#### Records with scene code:
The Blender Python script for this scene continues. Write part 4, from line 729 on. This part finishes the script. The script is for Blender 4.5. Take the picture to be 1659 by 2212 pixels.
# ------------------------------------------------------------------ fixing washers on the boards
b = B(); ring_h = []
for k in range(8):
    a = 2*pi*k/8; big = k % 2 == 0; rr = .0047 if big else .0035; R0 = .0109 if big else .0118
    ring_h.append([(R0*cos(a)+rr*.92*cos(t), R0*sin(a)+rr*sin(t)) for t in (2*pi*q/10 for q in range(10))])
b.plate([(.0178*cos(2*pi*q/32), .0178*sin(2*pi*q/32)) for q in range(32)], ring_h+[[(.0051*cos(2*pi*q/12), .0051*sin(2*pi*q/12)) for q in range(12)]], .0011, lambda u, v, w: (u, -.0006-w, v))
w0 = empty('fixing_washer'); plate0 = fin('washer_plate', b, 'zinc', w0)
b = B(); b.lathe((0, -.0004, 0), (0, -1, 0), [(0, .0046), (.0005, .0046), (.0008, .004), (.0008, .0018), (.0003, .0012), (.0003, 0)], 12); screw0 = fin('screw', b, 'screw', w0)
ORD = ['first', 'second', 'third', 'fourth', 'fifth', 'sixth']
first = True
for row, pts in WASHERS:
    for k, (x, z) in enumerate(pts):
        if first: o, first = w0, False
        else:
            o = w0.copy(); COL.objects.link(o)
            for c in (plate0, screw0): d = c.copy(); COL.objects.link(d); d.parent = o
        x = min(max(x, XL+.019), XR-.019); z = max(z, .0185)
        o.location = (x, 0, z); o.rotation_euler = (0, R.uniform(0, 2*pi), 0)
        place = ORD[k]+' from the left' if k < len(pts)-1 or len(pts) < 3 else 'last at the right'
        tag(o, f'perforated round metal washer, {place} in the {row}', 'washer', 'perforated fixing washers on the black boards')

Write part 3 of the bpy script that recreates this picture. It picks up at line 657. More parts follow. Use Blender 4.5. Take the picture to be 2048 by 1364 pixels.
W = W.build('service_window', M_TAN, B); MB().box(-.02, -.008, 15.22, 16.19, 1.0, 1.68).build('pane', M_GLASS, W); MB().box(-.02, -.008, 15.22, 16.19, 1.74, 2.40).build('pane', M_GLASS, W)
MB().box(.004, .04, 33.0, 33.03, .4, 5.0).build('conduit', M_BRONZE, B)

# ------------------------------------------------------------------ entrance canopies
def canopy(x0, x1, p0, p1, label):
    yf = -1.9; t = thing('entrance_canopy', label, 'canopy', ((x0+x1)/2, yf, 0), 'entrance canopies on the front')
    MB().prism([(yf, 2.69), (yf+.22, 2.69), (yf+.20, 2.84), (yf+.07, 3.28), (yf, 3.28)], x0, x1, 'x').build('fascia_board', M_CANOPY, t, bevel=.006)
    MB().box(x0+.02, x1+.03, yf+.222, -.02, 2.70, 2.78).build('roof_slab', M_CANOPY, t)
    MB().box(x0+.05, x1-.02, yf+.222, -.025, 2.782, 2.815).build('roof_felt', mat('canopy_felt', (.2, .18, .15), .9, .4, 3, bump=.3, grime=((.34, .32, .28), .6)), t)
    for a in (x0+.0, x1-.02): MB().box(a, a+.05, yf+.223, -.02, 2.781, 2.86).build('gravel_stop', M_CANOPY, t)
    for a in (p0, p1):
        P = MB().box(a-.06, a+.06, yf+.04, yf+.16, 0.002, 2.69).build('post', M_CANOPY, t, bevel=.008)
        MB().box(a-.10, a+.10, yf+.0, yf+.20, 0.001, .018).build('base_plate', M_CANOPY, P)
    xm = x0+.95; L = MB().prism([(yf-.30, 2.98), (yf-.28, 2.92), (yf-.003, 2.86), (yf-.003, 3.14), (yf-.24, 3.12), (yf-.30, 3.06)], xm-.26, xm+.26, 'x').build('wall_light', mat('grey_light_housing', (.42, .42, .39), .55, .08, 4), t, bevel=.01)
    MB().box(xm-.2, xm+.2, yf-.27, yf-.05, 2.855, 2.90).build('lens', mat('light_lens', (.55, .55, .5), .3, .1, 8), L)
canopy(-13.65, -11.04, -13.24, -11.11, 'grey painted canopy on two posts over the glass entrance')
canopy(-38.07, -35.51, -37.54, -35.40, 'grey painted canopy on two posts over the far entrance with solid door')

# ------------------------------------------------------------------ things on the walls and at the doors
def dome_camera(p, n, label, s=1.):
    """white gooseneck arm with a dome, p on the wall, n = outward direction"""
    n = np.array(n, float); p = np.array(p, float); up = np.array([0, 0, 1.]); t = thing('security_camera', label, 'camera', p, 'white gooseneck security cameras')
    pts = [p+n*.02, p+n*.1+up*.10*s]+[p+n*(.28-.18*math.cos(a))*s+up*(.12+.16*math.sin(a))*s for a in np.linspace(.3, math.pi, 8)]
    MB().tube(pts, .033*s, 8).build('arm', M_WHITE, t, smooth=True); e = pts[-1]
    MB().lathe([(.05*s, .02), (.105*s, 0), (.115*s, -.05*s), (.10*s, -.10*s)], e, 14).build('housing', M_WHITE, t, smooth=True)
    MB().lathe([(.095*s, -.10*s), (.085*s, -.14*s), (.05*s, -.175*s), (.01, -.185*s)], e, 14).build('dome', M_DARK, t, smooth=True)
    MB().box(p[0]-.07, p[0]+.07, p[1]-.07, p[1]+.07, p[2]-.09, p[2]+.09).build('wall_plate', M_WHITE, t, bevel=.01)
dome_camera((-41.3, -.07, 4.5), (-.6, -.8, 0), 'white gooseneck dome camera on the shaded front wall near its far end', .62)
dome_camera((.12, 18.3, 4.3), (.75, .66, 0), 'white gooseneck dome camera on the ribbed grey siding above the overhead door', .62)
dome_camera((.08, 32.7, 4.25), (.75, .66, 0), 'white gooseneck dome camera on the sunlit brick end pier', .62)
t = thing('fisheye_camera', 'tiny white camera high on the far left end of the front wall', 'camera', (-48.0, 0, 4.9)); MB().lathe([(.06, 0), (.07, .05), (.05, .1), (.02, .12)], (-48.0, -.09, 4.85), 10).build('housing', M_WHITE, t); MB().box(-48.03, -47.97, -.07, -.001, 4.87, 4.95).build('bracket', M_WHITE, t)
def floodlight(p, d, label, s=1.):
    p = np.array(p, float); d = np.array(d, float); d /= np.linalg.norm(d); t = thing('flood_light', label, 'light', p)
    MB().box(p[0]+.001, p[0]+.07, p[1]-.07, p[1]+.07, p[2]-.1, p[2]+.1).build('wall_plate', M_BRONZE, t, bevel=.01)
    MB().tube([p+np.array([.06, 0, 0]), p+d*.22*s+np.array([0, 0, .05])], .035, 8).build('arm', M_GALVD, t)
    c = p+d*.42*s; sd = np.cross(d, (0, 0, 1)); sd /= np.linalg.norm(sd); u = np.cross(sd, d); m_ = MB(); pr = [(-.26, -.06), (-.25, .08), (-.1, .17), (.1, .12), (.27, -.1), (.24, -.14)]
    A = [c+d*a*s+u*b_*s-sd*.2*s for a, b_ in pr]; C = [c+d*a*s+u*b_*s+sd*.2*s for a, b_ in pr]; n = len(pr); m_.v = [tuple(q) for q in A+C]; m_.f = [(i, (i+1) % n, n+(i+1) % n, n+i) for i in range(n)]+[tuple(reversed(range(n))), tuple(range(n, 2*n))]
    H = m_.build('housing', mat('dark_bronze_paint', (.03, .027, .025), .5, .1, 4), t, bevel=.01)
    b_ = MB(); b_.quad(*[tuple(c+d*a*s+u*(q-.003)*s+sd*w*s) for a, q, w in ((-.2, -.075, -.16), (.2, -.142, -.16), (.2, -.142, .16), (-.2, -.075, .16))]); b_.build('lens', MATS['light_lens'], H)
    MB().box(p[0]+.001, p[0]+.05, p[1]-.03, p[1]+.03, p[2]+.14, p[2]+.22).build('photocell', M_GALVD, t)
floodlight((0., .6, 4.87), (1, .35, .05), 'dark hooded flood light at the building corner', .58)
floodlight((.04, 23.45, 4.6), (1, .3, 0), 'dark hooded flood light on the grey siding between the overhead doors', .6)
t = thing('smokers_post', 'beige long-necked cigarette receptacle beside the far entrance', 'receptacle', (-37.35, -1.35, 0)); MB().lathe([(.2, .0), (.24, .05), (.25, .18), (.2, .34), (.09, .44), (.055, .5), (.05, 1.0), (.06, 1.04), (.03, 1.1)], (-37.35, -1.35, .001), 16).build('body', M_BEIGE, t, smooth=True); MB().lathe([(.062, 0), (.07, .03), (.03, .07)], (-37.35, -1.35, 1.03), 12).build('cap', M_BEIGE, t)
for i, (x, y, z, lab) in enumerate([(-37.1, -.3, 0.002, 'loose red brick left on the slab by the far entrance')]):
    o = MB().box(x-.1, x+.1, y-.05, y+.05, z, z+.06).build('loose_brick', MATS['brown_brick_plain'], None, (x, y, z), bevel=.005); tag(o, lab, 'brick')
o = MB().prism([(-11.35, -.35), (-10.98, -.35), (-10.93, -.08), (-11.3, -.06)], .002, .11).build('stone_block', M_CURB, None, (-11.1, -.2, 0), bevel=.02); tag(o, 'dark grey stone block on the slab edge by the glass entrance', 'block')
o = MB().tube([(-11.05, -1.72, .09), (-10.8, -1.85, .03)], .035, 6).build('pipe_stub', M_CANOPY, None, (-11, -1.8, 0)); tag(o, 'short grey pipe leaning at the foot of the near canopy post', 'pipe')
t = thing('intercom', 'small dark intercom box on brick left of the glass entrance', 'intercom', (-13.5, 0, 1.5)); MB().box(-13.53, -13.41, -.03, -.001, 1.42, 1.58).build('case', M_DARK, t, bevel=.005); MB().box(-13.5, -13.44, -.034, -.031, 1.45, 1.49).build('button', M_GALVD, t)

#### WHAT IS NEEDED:
Look back at the data above. Transcribe exactly the lines starting at the line that contains "Write part 3" and ending at the line that contains "5.0).build('conduit', M_BRONZE, B)".

#### TASK RESULT:
Write part 3 of the bpy script that recreates this picture. It picks up at line 657. More parts follow. Use Blender 4.5. Take the picture to be 2048 by 1364 pixels.
W = W.build('service_window', M_TAN, B); MB().box(-.02, -.008, 15.22, 16.19, 1.0, 1.68).build('pane', M_GLASS, W); MB().box(-.02, -.008, 15.22, 16.19, 1.74, 2.40).build('pane', M_GLASS, W)
MB().box(.004, .04, 33.0, 33.03, .4, 5.0).build('conduit', M_BRONZE, B)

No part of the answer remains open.